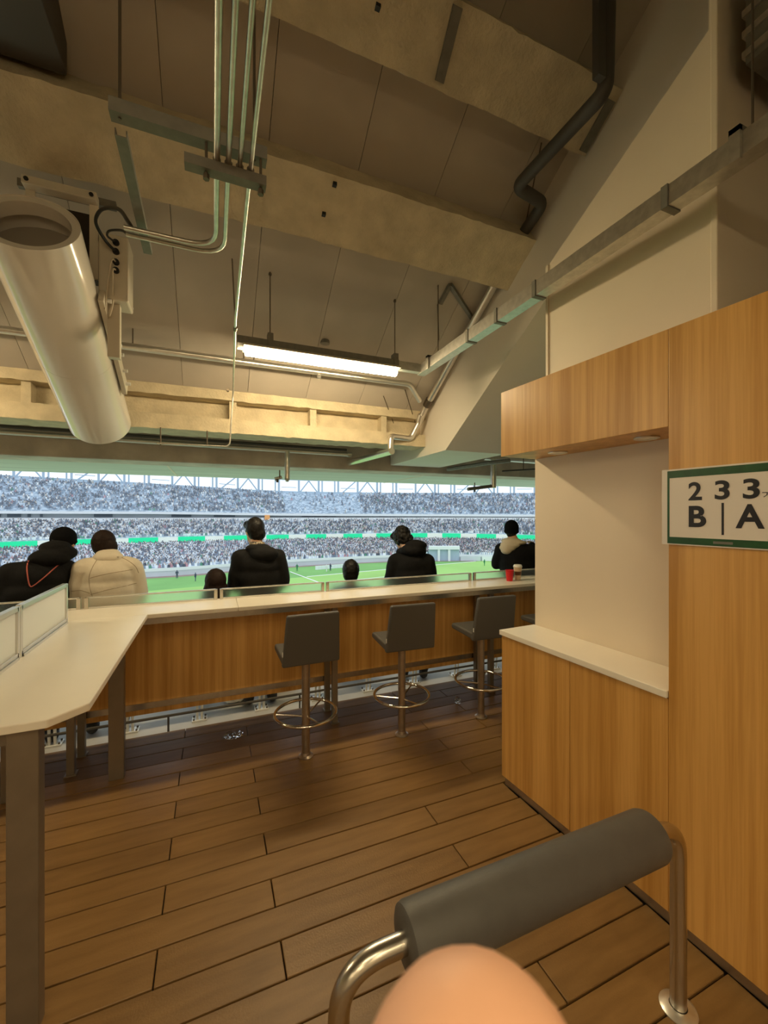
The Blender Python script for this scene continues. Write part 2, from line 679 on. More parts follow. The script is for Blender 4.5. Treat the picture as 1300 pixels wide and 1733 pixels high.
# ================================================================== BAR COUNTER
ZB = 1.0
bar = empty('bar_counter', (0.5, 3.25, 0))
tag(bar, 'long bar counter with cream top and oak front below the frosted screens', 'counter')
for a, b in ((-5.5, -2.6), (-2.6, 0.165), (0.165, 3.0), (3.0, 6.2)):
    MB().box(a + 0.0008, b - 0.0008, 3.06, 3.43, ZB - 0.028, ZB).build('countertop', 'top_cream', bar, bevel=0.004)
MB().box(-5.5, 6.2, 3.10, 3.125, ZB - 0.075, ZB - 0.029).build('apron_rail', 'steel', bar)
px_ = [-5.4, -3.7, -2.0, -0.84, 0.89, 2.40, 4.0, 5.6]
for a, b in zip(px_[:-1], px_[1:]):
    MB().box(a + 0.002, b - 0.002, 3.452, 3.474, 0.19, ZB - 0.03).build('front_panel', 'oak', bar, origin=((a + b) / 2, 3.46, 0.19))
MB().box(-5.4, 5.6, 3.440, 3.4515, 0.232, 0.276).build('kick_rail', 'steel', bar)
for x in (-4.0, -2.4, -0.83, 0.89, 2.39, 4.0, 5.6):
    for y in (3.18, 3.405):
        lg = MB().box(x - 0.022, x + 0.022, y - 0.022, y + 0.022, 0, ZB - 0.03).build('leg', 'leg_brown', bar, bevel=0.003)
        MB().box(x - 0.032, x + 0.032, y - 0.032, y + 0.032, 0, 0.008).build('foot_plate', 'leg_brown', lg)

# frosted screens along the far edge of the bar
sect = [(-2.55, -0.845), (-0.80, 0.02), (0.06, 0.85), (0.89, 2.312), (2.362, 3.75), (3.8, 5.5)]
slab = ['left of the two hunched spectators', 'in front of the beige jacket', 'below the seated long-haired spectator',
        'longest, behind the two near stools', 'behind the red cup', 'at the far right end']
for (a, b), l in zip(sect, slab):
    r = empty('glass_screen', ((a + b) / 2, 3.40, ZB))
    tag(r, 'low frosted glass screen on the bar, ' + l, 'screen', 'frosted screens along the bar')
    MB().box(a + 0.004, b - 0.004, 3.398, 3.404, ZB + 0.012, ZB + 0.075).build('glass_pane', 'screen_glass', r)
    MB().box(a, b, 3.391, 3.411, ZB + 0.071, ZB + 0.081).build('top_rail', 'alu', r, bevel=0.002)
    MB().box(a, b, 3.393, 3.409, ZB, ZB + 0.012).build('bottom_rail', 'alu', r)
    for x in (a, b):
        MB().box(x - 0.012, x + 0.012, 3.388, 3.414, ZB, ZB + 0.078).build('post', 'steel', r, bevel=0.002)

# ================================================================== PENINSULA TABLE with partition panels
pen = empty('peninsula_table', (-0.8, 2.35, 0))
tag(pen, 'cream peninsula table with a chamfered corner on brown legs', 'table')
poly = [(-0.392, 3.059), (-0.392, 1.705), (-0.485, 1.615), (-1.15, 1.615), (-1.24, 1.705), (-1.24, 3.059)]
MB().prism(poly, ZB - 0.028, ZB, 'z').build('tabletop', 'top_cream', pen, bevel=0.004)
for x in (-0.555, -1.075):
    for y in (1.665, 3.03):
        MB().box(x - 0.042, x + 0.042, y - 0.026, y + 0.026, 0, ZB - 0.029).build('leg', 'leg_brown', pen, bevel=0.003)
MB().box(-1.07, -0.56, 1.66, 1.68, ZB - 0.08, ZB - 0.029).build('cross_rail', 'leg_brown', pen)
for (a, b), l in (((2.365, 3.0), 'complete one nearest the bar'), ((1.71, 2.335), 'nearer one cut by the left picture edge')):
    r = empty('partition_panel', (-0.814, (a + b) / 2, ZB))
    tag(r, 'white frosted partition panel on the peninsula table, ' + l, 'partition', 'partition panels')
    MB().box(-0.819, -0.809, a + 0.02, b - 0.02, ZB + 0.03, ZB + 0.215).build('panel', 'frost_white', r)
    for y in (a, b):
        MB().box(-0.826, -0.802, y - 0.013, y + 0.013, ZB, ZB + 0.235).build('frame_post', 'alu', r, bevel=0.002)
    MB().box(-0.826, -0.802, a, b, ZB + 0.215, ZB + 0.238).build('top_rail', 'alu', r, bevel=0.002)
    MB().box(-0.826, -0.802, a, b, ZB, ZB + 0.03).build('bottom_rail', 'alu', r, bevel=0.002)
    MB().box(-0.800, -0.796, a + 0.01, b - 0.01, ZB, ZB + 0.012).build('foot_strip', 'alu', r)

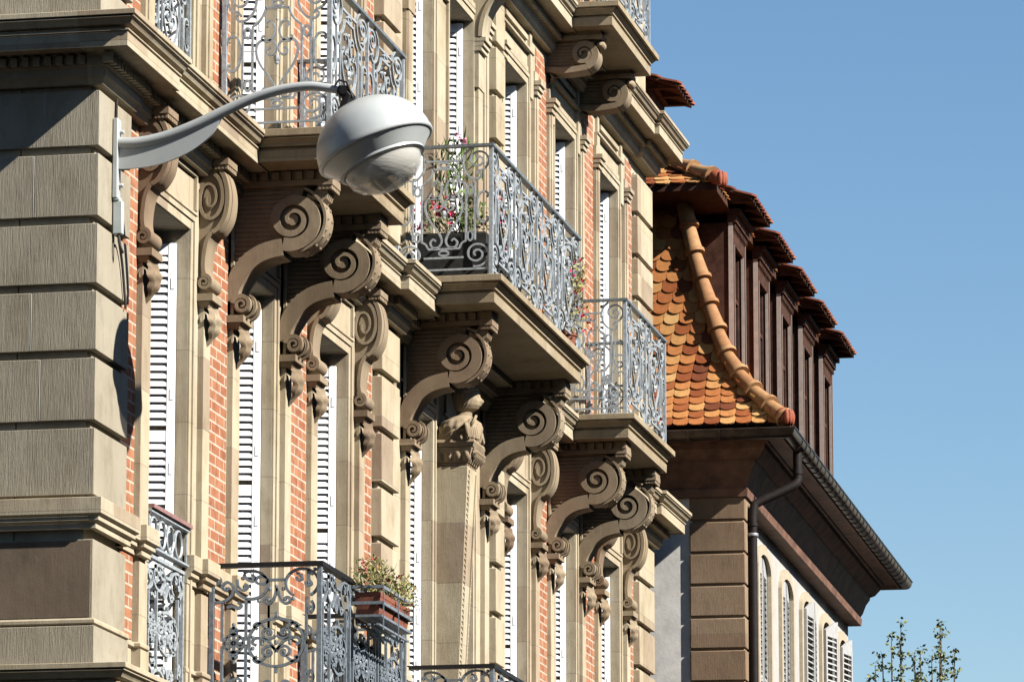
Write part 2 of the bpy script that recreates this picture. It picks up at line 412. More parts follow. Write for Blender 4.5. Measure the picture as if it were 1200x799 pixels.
---
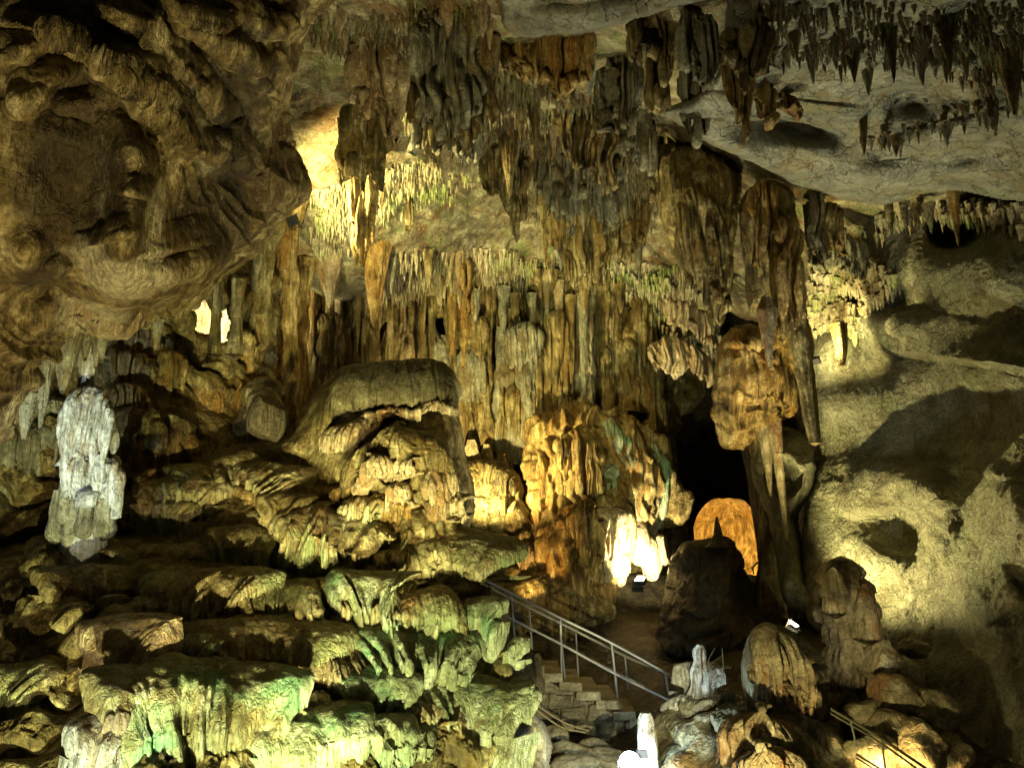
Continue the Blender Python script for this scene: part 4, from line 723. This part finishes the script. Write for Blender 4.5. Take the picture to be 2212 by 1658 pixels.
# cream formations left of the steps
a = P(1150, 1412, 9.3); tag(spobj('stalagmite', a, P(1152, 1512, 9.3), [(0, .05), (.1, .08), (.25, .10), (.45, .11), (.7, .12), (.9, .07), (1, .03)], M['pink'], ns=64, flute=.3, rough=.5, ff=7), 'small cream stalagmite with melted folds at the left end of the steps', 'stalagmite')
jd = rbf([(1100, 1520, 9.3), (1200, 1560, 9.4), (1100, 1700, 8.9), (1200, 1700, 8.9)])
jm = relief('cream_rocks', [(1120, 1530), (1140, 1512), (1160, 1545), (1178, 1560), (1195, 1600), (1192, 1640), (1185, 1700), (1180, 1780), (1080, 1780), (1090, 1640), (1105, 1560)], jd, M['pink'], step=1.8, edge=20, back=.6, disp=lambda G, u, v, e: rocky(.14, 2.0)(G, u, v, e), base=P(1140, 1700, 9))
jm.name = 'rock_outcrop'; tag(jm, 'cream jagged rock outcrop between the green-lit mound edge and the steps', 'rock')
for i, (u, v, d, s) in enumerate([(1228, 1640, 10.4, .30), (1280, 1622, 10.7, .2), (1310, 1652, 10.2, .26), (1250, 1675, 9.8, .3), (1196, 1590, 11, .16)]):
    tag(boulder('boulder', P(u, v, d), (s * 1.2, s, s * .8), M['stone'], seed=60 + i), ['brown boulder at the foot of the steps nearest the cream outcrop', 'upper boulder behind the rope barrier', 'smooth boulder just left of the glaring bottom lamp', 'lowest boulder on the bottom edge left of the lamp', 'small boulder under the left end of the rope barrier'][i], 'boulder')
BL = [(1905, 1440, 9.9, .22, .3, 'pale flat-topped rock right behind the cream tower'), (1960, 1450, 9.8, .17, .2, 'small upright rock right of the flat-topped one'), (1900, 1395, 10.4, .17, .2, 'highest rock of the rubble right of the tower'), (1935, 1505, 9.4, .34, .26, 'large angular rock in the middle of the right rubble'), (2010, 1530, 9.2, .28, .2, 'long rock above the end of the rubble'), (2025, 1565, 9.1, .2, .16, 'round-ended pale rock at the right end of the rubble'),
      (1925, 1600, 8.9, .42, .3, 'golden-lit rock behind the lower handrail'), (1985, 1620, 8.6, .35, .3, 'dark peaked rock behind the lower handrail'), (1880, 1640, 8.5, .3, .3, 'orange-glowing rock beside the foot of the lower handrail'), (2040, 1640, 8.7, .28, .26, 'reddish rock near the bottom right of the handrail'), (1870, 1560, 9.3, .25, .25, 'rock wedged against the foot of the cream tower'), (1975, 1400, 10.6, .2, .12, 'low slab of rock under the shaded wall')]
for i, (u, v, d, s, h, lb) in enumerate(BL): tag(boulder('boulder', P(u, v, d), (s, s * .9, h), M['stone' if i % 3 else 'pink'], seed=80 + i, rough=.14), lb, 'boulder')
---
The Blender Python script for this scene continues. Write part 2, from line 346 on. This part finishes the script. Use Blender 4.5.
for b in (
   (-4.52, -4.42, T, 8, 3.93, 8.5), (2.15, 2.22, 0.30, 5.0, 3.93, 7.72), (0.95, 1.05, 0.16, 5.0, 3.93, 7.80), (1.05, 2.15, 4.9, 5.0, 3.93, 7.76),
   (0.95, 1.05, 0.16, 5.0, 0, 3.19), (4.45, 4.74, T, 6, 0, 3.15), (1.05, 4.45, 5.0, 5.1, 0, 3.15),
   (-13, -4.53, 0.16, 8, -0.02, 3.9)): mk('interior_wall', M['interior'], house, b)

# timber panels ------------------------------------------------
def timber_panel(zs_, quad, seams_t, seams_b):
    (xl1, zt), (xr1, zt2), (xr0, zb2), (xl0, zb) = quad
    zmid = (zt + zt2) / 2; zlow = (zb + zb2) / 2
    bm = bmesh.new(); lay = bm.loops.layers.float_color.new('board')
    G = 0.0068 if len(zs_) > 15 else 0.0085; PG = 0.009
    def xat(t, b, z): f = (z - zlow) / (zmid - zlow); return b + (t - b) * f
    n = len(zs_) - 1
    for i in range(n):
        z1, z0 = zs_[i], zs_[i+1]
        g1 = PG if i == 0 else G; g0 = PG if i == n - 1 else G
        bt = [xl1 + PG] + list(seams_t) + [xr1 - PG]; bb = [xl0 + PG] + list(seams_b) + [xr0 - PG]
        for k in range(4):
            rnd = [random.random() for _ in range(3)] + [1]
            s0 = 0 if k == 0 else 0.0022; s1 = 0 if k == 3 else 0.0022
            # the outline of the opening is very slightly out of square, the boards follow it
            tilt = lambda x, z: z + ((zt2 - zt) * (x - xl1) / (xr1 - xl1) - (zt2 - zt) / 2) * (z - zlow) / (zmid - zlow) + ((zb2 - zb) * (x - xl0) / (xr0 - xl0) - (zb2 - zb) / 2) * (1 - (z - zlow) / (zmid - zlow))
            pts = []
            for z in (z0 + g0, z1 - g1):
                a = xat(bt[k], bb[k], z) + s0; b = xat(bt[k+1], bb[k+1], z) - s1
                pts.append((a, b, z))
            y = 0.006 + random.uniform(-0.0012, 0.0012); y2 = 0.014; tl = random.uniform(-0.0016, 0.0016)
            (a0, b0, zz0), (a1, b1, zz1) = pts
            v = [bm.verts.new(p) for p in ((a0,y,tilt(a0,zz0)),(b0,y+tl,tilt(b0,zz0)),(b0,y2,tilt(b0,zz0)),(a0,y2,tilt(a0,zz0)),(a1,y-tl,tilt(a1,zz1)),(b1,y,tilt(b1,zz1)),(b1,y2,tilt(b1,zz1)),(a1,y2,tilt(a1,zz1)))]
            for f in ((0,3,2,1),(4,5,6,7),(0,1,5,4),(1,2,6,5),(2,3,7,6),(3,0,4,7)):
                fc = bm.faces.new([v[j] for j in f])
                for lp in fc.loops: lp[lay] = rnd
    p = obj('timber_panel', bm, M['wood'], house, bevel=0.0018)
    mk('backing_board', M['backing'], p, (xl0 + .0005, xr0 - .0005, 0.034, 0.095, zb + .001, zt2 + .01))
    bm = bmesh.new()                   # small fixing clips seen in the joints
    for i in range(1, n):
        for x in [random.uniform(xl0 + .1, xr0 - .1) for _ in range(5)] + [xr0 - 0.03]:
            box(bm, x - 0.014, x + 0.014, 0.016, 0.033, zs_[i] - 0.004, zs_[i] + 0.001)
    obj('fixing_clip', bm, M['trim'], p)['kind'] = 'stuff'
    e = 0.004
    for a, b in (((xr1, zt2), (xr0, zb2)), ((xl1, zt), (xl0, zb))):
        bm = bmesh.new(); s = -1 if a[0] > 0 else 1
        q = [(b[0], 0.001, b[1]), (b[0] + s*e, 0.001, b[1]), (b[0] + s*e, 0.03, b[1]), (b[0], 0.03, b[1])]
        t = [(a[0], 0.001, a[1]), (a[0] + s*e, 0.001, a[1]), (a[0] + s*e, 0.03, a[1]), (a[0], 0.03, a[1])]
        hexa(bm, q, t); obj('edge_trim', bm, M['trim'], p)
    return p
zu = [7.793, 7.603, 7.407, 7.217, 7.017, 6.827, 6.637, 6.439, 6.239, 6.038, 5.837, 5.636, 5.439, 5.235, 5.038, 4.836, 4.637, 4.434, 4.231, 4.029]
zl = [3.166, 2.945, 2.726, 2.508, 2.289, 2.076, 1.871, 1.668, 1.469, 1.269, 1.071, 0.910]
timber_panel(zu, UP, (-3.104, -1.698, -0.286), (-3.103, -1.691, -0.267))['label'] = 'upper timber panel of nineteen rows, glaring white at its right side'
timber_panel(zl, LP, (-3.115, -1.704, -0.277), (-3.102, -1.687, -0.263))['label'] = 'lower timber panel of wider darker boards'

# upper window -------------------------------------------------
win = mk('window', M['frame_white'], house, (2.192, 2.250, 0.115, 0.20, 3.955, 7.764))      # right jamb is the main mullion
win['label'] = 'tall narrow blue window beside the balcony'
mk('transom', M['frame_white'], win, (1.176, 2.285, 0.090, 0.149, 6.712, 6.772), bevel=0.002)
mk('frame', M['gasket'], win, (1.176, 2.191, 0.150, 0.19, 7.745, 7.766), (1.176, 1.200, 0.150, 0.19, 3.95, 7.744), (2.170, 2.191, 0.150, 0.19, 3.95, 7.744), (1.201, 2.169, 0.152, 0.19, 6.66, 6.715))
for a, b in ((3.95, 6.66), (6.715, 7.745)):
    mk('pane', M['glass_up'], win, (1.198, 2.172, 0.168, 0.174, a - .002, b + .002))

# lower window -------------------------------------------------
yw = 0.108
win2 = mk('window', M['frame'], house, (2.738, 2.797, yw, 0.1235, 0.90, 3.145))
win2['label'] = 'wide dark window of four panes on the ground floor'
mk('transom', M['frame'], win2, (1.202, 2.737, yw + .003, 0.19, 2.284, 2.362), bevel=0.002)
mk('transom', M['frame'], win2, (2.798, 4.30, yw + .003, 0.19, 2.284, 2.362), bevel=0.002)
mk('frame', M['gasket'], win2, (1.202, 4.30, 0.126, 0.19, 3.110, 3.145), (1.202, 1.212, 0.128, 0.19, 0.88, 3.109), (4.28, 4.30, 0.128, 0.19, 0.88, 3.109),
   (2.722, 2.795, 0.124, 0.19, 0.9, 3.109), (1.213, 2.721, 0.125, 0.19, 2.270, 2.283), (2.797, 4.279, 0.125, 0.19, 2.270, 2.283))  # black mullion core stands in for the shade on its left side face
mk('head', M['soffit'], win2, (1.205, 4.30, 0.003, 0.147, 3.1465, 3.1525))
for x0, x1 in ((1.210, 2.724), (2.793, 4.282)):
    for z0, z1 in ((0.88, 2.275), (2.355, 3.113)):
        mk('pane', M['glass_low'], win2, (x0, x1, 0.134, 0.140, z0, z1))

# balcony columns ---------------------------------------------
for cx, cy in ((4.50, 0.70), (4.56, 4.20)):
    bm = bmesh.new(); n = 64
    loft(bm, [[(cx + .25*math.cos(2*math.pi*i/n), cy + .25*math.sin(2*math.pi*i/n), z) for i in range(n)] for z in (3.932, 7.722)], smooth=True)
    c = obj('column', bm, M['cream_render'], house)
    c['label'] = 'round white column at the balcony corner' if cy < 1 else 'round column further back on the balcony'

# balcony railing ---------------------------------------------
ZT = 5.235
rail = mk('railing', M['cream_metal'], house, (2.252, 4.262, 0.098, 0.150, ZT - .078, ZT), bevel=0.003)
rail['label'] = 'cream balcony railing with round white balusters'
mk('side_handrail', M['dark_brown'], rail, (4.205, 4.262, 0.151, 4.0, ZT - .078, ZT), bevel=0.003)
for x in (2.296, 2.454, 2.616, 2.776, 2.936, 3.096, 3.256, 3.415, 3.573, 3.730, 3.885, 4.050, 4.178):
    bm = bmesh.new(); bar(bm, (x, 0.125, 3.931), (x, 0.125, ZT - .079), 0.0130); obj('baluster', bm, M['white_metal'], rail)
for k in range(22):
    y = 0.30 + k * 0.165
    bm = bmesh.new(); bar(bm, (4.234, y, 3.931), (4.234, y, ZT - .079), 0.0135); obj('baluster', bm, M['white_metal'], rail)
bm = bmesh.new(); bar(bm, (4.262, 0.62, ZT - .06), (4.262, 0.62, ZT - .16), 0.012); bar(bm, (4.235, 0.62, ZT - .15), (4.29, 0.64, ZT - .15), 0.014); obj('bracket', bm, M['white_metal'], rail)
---
Exercise directions
Return nothing except the number of lines that include the string "scene".

Result
3